Set task: Quote the data exactly, first line to the line containing "p = A(1751, 463, 15.0);", with no pictures.

▬▬▬

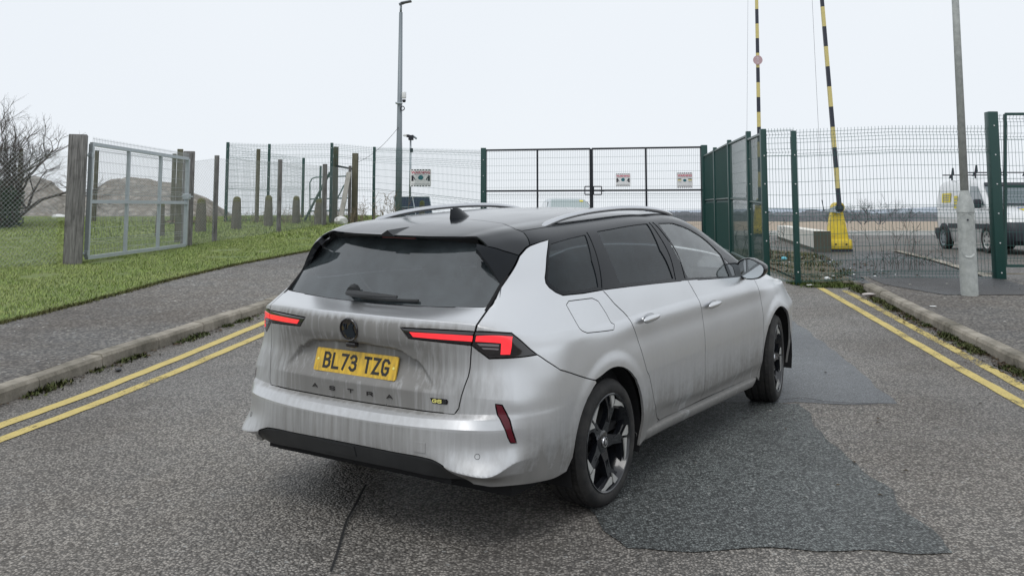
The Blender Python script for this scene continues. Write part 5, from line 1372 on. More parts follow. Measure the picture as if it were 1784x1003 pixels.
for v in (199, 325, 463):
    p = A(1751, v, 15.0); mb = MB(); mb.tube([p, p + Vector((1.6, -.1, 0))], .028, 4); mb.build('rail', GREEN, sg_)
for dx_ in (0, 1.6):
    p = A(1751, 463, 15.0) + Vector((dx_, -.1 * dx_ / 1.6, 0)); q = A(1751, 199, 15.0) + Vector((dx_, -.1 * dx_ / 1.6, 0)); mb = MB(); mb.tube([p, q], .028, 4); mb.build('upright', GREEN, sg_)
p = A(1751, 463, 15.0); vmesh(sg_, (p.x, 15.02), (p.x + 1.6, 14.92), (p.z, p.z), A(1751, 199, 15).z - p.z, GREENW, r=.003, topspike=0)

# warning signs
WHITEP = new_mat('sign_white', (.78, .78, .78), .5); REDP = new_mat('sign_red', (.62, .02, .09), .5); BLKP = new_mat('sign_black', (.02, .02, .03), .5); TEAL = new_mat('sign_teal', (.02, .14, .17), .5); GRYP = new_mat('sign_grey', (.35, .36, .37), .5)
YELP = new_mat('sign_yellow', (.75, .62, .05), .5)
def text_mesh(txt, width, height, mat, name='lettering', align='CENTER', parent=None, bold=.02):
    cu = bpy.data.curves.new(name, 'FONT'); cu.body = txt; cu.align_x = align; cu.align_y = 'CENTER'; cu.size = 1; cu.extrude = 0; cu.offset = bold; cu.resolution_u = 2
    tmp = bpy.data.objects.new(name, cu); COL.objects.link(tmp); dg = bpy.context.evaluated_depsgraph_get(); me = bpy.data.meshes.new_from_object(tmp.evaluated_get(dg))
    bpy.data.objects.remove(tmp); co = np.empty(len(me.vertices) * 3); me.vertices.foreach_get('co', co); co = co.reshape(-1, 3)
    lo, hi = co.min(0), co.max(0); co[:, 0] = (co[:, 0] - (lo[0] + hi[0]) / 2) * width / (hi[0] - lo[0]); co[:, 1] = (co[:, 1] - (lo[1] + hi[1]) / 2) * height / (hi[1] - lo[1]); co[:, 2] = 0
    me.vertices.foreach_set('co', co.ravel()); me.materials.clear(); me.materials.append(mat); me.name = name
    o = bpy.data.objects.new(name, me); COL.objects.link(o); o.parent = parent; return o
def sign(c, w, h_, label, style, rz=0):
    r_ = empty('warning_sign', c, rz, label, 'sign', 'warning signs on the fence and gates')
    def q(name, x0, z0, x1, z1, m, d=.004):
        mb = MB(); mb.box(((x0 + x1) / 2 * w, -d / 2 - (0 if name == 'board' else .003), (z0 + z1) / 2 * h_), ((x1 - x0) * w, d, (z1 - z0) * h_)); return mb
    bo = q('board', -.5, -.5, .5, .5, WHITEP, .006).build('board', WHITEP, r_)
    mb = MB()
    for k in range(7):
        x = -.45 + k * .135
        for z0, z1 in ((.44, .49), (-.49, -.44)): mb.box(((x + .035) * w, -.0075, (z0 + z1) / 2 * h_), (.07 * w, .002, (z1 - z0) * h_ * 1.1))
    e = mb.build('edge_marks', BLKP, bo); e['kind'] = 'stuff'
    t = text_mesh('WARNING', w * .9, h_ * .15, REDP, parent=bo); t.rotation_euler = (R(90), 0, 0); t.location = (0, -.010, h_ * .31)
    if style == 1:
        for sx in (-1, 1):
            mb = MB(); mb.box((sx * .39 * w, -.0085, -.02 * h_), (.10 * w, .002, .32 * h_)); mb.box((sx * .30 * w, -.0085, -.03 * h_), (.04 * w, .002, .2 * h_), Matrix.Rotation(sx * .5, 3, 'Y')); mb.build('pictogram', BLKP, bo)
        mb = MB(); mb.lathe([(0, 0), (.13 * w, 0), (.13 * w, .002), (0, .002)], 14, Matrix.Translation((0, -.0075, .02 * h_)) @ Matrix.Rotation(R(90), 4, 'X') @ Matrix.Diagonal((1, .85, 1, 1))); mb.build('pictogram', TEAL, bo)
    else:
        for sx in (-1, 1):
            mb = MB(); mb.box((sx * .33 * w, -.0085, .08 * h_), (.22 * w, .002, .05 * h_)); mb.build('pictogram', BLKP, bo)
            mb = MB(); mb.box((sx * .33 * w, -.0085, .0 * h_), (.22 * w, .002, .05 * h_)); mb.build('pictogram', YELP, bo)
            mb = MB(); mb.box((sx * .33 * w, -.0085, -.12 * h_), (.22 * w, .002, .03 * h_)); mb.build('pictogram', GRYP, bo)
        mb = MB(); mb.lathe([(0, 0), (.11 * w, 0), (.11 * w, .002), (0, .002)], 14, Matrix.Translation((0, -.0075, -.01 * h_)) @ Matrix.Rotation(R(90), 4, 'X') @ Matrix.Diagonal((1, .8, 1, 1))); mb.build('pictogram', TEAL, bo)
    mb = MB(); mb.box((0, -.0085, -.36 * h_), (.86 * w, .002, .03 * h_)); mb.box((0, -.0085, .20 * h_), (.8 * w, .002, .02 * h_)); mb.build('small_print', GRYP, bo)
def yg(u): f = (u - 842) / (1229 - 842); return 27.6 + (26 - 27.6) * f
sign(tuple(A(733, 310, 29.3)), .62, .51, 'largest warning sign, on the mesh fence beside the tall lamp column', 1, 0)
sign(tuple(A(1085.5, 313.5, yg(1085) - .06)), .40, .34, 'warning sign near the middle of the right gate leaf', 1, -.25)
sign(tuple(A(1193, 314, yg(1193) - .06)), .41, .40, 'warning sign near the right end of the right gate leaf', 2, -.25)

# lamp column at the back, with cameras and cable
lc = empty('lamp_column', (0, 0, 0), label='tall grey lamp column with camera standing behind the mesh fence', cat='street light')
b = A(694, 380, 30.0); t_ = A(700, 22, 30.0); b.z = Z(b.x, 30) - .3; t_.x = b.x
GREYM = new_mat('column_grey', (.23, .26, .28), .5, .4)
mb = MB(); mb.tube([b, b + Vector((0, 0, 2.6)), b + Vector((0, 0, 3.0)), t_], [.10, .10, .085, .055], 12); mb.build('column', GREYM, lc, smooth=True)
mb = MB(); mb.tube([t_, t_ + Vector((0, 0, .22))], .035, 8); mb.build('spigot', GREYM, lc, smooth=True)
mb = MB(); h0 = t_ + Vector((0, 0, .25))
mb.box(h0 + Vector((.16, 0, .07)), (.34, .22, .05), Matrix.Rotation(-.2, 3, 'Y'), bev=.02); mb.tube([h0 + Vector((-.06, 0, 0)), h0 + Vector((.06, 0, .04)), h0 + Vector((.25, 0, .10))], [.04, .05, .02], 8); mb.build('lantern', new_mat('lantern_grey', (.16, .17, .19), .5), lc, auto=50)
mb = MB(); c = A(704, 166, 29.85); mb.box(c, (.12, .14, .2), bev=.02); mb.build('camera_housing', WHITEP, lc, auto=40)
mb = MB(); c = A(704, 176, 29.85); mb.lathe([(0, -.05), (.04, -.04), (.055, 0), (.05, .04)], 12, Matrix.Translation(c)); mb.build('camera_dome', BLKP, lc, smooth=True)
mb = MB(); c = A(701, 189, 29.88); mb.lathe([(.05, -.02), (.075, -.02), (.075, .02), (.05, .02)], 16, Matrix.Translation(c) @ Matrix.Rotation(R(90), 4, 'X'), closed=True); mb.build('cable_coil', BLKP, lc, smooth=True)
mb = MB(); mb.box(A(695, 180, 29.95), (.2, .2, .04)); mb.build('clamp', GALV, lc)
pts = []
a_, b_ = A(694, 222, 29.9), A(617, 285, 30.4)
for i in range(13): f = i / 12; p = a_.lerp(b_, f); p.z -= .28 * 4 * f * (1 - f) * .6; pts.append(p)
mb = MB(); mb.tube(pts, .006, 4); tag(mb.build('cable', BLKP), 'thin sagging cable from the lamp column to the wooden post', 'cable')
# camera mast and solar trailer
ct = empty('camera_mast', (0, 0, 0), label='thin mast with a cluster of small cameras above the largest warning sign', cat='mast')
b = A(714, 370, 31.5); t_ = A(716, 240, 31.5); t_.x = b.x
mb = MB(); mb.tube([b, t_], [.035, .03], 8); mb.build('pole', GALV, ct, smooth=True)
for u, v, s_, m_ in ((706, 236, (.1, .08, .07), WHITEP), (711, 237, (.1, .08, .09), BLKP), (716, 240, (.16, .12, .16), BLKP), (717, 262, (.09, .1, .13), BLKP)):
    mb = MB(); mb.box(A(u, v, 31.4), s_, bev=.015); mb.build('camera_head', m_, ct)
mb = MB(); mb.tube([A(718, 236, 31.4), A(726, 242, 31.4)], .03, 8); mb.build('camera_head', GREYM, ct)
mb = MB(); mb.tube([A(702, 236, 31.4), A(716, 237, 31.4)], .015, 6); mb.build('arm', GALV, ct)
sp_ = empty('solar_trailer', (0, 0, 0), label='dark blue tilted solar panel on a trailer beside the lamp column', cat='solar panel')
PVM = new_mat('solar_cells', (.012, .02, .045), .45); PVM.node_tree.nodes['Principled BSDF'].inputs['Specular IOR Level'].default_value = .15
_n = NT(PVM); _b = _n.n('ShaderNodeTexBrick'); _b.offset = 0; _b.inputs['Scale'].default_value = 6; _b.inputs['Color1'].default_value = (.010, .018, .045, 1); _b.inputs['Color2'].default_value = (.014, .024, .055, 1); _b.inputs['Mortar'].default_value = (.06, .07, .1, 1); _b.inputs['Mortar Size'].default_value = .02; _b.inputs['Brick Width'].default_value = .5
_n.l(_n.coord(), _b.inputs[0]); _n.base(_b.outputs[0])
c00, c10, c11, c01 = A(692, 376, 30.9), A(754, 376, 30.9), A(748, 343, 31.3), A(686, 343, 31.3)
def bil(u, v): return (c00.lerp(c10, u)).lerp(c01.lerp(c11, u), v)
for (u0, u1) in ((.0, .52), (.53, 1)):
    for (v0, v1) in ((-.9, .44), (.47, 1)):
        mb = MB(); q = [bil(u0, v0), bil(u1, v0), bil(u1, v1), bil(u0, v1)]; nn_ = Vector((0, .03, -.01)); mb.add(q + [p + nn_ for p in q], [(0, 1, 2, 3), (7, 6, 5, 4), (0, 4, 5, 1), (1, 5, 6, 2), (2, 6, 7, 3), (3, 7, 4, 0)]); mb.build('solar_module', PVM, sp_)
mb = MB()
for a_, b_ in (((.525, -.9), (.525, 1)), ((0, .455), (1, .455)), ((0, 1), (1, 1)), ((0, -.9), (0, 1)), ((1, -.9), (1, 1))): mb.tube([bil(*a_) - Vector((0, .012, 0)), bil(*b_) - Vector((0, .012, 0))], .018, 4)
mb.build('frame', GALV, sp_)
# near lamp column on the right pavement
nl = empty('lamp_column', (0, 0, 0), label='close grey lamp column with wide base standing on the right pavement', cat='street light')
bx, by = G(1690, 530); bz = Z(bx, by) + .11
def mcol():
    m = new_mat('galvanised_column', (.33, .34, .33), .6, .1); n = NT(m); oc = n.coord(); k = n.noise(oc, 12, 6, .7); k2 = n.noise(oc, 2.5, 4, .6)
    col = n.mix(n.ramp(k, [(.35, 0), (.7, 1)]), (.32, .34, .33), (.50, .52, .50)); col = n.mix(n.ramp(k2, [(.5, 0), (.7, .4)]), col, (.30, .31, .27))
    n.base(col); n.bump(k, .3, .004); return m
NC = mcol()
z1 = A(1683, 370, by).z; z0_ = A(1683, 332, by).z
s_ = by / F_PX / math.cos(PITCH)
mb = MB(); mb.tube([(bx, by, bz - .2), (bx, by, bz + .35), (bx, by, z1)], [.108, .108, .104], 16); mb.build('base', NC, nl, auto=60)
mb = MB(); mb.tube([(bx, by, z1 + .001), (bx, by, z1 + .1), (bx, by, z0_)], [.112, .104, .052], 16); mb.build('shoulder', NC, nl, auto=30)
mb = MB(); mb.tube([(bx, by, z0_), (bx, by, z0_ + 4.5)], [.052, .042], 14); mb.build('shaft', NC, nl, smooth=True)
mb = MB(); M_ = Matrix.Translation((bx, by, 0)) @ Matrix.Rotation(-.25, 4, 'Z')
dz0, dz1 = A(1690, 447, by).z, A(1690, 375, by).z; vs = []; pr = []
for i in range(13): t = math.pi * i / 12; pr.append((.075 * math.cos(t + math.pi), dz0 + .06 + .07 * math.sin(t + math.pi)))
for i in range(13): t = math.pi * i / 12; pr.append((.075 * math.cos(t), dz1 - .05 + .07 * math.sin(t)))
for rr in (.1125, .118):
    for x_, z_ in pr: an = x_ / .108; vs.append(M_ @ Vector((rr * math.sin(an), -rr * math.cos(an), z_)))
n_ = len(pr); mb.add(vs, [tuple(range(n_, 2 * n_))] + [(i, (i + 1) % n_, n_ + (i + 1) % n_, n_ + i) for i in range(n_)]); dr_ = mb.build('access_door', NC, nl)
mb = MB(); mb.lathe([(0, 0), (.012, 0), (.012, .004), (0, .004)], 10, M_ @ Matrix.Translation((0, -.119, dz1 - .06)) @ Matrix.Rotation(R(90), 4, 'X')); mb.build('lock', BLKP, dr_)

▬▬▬

Solution for this task:
The Blender Python script for this scene continues. Write part 5, from line 1372 on. More parts follow. Measure the picture as if it were 1784x1003 pixels.
for v in (199, 325, 463):
    p = A(1751, v, 15.0); mb = MB(); mb.tube([p, p + Vector((1.6, -.1, 0))], .028, 4); mb.build('rail', GREEN, sg_)
for dx_ in (0, 1.6):
    p = A(1751, 463, 15.0) + Vector((dx_, -.1 * dx_ / 1.6, 0)); q = A(1751, 199, 15.0) + Vector((dx_, -.1 * dx_ / 1.6, 0)); mb = MB(); mb.tube([p, q], .028, 4); mb.build('upright', GREEN, sg_)
p = A(1751, 463, 15.0); vmesh(sg_, (p.x, 15.02), (p.x + 1.6, 14.92), (p.z, p.z), A(1751, 199, 15).z - p.z, GREENW, r=.003, topspike=0)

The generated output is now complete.